An inventory search is a way of getting around the warrant requirement by searching the vehicle for items that need to be taken into possession by the officer, so that there can’t be a claim later on that a valuable possession went missing.
Interviewer: Can you thwart an inventory search by just locking up your car?
Kevin: It could work, of course. However, a private tow truck driver tows most cars from the scene. Officers will sometimes try to inventory the vehicle before the tow truck arrives in order to make sure that there’s nothing valuable inside that may go missing.
Interviewer: Can you say to them, “No, I don’t want you to do that and I waive any right if my possessions are lost”?
Kevin: Yes. A driver can say, “no,” and an officer can try to ignore the request and still claim that it was an inventory search. Generally, inventory searches aren’t even done in New Jersey. Sometimes they’re done in Pennsylvania.
If the inventory search is not done according to a set police policy and exclusively just to determine if there are certain possessions in the vehicle that need to be noted before the cars towed or stored, then that inventory search will be seen as an illegal search of the vehicle.
Sometimes an officer will ask for consent to search a vehicle and that may require the recitation of a pre-written consent form. The driver can always refuse to give the officer consent to search the vehicle.
Interviewer: What happens if you refuse the search?
Kevin: The officer has to go get a warrant. The officer would need probable cause to search the vehicle. The officer would need probable cause to believe that there are weapons or drugs or contraband in the vehicle, and then provide that information to a judge who would issue a warrant to search the vehicle.

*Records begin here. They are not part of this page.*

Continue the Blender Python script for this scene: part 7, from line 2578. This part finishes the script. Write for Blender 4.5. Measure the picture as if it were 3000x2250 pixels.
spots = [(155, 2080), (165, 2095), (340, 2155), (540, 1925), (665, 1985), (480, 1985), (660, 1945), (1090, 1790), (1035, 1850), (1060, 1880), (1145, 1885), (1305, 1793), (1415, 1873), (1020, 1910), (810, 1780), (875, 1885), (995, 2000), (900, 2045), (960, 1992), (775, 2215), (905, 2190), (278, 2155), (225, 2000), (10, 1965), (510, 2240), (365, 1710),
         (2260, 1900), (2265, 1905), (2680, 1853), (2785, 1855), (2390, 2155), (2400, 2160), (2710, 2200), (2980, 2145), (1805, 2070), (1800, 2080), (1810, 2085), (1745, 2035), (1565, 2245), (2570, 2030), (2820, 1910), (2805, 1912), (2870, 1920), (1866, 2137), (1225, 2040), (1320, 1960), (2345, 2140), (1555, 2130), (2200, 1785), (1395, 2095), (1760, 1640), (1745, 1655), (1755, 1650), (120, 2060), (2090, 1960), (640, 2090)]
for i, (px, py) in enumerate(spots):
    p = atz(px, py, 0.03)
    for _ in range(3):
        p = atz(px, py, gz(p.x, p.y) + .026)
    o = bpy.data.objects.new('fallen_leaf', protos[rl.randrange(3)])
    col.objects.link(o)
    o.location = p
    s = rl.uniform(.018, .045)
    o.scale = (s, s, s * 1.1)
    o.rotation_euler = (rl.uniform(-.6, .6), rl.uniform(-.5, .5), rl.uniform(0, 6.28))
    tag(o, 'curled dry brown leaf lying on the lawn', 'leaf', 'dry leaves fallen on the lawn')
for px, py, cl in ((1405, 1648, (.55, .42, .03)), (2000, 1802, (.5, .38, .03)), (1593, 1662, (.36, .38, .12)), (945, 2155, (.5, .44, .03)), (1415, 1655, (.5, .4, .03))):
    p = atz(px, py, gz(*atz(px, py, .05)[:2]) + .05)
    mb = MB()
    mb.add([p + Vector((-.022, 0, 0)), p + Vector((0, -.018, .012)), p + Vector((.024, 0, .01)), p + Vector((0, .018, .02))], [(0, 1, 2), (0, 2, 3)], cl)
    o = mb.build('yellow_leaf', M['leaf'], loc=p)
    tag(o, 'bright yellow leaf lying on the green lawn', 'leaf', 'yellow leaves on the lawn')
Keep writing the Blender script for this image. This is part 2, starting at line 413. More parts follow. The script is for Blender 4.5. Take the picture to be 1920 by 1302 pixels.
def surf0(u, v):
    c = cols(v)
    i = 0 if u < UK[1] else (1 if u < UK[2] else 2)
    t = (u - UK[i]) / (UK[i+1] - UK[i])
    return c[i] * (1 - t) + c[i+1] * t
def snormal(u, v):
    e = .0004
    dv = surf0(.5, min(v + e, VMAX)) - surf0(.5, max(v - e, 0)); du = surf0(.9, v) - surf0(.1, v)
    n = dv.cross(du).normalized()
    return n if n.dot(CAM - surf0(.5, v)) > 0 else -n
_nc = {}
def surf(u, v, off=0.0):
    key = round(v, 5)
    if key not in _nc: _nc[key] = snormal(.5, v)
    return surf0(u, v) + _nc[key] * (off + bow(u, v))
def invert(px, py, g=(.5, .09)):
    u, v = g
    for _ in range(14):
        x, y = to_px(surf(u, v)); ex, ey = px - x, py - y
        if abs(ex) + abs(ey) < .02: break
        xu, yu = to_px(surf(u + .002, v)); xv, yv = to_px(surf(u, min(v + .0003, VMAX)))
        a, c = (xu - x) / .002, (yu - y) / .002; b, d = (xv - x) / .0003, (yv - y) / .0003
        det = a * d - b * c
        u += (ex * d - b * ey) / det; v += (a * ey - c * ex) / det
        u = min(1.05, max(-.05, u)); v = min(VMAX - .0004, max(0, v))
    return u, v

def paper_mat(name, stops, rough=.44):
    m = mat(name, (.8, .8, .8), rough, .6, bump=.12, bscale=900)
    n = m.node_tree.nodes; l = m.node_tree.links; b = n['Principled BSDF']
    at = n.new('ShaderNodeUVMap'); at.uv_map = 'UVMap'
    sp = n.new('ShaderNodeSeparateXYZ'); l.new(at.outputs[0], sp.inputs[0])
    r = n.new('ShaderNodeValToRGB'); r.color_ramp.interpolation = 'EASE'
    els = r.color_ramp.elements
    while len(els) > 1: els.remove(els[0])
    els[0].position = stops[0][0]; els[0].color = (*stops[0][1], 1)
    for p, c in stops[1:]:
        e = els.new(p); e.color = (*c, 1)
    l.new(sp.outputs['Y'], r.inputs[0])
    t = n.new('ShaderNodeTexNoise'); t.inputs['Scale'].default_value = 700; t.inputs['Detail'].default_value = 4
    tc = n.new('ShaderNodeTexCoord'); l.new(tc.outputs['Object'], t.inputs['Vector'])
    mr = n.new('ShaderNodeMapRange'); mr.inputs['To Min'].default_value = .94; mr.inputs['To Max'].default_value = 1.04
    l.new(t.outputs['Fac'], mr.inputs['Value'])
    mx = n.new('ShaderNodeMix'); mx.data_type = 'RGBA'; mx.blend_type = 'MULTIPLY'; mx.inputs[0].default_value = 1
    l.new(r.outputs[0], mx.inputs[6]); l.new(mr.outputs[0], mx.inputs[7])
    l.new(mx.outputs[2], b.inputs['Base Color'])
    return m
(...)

Without probable cause to believe that there is contraband or other illegal substances in the vehicle, then a warrant would never be issued.
Interviewer: Does it help you to say, “I do not give you permission and you have to get a warrant.” Does that help a person at all? Does it raise the standard under which police officers have to be able to search your vehicle?
Kevin: For all practical purposes, a driver simply can say, “You do not have consent to search my car,” and the officer shouldn’t search the car. Now, an officer can certainly lie and say that the person consented and then proceed to search the vehicle.
However, in a scenario where there’s videotape with audio on it, that will usually show that the officer didn’t get consent and, therefore, the search would be deemed illegal.
Interviewer: Does it make a difference if you say, “I don’t consent,”
Kevin: As I mentioned, in New Jersey, they don’t do inventory searches, as far as I’ve seen. In Pennsylvania they do. If there is some valid inventory policy in place and the officer’s simply following the policy, then, presumably, the officer can still do the inventory of the vehicle.
While doing the inventory, the officer shouldn’t be in the process of looking for illegal evidence. He or she really should just be doing a cursory search of the vehicle to see that there’s nothing in plain view that needs to be taken into possession and then inventoried.
Interviewer: Do you have a right to be present, to make sure the police follow the correct procedure?
Kevin: Generally, once the officer starts searching your vehicle, the person is in some type of police custody. The DUI suspect is in cuffs in the back of a car or taken away from that general area during a brief investigatory detention.
The driver doesn’t necessarily have the right to be present while the officer is doing the inventory search of the vehicle.
Interviewer: What’s to stop the police from falsifying evidence and planting evidence?
Kevin: If you have a crooked police officer that is planting evidence, he or she may get away with it. Currently, there are plenty of officers who have attempted to plant evidence and been caught doing it.
From what I’ve seen, other law-abiding police officers will turn their fellow bad police officers over to supervisors or mention it to a prosecutor or even the defense attorney.
There really isn’t much that you can do to prevent a person planting something in the car and then lying about it, if you’re not present or if there’s no video. Even if you are present, it becomes the police officer’s word against yours.